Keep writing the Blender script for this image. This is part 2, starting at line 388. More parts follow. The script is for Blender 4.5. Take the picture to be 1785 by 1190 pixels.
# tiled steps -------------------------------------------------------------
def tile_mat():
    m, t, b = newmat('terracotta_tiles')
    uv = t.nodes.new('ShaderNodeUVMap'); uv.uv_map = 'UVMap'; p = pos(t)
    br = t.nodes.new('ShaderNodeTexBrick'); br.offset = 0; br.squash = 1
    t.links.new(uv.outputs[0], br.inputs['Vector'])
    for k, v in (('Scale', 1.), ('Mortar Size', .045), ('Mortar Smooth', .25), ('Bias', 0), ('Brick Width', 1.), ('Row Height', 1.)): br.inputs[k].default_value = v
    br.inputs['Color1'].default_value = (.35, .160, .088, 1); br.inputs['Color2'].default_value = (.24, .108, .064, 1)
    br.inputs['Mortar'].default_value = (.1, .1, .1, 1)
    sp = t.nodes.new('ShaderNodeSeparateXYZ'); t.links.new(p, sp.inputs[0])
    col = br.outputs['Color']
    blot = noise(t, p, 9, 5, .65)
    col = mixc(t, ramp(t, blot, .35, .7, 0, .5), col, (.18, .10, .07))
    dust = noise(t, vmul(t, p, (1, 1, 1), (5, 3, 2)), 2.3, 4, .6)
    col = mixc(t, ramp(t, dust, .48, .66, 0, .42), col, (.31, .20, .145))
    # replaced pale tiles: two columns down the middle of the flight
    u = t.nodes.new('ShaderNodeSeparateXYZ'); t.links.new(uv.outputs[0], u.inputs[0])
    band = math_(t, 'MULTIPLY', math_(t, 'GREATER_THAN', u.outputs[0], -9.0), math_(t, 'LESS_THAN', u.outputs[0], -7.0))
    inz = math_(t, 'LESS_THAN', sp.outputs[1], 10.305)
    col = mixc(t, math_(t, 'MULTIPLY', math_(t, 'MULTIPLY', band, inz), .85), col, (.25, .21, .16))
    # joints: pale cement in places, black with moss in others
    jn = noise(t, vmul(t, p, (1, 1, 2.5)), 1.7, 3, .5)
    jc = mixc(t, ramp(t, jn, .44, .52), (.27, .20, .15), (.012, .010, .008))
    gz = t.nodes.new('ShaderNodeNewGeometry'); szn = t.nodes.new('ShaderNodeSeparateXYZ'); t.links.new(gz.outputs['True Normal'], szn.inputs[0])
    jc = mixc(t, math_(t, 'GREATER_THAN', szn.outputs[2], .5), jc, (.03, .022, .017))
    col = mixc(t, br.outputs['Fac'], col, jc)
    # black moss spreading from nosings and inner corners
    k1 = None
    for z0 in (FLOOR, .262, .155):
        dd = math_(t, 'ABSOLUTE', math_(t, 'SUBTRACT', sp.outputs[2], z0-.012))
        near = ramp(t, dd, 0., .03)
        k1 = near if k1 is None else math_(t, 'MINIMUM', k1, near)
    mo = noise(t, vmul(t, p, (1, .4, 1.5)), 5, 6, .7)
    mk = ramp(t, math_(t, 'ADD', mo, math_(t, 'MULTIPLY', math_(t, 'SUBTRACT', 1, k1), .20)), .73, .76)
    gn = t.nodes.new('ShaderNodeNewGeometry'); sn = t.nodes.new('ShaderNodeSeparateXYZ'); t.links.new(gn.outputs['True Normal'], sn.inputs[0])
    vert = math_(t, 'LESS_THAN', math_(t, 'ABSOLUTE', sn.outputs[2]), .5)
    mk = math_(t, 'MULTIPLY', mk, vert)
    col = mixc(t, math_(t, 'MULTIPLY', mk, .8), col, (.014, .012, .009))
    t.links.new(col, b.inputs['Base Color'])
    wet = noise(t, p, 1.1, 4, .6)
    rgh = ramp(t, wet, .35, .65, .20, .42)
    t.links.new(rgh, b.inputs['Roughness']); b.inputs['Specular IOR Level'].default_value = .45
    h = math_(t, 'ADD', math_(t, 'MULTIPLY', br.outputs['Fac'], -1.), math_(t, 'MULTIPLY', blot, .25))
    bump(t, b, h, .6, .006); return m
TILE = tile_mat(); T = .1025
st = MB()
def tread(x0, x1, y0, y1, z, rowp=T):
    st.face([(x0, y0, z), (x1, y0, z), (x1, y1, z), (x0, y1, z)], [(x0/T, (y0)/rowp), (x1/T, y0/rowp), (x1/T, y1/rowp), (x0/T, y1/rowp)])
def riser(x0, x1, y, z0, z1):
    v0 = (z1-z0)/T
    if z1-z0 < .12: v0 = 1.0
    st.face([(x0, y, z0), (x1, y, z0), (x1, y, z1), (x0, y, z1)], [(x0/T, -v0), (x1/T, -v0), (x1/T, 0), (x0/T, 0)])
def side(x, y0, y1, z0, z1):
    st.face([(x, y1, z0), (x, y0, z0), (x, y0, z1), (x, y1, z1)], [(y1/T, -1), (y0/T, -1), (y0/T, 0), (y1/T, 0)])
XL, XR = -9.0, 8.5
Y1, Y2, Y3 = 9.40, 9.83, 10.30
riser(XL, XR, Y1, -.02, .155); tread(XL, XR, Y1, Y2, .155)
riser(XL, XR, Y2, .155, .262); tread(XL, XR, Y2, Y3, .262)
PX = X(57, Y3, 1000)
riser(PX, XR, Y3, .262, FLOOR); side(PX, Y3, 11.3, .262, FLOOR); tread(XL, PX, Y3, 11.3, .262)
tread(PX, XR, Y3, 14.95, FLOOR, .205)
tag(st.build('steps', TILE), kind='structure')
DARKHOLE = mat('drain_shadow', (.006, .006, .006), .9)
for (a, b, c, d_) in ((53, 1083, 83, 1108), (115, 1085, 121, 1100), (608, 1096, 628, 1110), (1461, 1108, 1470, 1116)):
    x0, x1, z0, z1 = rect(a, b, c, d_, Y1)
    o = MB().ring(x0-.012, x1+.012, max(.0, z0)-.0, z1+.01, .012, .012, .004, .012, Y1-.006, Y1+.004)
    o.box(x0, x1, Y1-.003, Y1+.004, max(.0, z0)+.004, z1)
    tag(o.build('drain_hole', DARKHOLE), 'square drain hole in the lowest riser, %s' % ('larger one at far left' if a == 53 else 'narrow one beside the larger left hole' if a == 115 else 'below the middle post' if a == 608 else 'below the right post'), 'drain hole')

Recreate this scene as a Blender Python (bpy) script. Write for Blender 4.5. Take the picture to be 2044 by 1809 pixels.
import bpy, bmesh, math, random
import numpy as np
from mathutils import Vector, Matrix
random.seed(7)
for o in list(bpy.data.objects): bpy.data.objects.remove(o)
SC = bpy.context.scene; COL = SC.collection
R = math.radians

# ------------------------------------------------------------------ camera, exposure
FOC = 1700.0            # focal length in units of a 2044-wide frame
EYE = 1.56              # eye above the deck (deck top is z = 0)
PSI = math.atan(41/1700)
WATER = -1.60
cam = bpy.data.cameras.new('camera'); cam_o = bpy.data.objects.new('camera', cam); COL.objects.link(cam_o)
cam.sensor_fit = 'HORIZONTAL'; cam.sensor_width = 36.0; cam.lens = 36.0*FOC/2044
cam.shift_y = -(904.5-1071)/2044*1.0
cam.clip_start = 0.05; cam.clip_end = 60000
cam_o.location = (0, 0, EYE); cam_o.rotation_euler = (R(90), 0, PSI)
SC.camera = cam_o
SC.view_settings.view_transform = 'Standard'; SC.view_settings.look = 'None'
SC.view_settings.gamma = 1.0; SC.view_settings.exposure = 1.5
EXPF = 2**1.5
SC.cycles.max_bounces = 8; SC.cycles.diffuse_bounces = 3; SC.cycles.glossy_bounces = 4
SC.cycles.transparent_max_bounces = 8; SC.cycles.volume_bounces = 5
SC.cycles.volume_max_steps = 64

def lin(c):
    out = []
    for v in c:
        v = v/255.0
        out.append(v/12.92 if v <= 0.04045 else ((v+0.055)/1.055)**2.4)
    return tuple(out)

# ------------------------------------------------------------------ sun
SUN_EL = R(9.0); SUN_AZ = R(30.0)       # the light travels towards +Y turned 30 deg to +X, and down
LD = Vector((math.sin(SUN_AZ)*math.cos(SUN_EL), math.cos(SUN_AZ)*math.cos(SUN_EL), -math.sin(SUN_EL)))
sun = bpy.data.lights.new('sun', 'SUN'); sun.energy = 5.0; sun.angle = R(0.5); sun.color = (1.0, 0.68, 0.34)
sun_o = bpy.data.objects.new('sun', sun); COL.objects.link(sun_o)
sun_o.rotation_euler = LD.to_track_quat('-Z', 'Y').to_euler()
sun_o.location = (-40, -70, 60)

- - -

DIRECTIVE:
What do the lines above say from the one containing "Recreate this scene" down to the one containing "R = math.radians"? Return them exactly, both end lines included, and only them.

COMPLETED TASK:
Recreate this scene as a Blender Python (bpy) script. Write for Blender 4.5. Take the picture to be 2044 by 1809 pixels.
import bpy, bmesh, math, random
import numpy as np
from mathutils import Vector, Matrix
random.seed(7)
for o in list(bpy.data.objects): bpy.data.objects.remove(o)
SC = bpy.context.scene; COL = SC.collection
R = math.radians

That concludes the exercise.